## Written problem
Extract the lines of the material below, beginning with the first and ending with the line that holds "PI = math.pi". Skip every picture.

#####

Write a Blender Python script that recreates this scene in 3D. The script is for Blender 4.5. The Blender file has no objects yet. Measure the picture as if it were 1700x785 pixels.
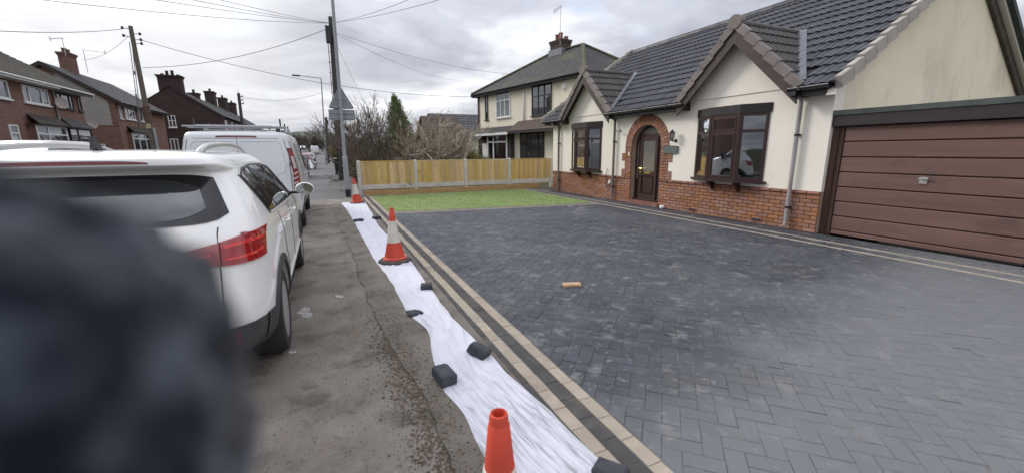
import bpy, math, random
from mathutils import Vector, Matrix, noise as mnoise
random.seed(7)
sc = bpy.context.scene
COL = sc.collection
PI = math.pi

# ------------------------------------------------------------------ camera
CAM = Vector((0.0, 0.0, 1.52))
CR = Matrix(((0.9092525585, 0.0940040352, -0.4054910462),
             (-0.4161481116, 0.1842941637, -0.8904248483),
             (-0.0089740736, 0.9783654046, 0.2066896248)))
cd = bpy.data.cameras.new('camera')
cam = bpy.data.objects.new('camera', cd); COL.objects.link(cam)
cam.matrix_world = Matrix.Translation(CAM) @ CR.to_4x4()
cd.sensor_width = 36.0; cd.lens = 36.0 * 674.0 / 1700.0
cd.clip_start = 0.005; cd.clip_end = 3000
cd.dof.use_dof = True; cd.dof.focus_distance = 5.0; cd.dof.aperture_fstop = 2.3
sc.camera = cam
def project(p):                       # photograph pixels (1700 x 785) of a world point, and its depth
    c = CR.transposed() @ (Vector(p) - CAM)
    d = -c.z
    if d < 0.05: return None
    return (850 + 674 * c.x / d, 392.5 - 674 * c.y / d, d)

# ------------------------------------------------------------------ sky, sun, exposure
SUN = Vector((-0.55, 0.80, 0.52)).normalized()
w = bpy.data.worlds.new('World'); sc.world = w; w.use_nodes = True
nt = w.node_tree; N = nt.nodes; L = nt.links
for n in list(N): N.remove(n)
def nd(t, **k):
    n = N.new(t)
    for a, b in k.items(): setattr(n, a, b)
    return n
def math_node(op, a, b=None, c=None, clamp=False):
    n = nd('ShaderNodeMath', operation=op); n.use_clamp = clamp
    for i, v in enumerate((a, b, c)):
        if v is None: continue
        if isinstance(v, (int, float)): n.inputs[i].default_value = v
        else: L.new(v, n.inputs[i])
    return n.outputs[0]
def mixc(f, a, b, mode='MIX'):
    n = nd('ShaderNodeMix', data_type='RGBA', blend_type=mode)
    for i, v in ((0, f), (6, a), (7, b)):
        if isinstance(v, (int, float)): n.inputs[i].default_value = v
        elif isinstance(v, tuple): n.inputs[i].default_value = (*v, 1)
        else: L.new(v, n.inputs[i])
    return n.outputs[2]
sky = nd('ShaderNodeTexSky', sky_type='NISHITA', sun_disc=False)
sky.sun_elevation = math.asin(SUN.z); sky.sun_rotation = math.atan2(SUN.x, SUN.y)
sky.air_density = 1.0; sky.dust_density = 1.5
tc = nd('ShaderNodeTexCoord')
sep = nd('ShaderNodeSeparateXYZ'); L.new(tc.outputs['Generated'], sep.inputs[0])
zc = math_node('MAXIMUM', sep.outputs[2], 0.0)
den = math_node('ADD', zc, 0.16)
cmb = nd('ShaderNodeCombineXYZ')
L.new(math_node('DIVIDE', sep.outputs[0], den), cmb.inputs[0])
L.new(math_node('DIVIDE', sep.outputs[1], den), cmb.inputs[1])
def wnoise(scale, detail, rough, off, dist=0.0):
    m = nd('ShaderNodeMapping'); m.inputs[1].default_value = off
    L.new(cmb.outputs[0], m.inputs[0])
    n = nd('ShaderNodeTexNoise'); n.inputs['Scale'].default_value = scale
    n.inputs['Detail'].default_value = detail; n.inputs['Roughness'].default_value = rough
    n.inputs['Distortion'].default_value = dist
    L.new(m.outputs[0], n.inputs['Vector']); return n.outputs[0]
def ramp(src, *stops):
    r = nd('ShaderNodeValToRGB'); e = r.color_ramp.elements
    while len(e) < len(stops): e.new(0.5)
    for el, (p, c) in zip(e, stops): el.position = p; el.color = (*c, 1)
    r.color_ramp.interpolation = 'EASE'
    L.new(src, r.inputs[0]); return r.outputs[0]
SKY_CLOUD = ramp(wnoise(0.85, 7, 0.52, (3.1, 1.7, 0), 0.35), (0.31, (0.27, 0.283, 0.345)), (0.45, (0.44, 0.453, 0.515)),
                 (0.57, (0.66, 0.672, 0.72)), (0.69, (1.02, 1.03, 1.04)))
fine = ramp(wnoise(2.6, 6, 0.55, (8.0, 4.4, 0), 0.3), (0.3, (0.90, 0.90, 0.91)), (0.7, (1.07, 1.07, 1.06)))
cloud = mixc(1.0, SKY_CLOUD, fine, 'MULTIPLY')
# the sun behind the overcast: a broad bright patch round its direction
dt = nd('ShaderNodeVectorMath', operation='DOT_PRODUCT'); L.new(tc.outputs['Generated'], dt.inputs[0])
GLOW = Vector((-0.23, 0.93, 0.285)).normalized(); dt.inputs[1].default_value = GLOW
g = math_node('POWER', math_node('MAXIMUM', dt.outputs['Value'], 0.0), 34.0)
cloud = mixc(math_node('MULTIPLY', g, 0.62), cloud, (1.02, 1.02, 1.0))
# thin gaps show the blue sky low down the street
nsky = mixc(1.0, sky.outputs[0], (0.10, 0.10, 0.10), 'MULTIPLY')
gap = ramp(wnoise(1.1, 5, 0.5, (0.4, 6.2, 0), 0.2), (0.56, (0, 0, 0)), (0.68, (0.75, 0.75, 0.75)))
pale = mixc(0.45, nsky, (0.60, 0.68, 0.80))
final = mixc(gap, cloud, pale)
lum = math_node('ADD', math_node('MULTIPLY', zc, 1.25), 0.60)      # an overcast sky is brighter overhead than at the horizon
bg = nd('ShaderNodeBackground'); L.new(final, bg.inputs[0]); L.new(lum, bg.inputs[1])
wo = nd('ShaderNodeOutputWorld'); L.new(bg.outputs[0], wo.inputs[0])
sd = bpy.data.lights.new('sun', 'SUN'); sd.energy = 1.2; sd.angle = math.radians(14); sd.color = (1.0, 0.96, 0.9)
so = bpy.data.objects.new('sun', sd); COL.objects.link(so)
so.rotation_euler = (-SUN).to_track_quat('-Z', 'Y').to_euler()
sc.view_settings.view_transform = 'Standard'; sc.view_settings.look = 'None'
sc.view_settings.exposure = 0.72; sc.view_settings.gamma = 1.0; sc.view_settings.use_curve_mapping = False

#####

## Answer to this exercise
Write a Blender Python script that recreates this scene in 3D. The script is for Blender 4.5. The Blender file has no objects yet. Measure the picture as if it were 1700x785 pixels.
import bpy, math, random
from mathutils import Vector, Matrix, noise as mnoise
random.seed(7)
sc = bpy.context.scene
COL = sc.collection
PI = math.pi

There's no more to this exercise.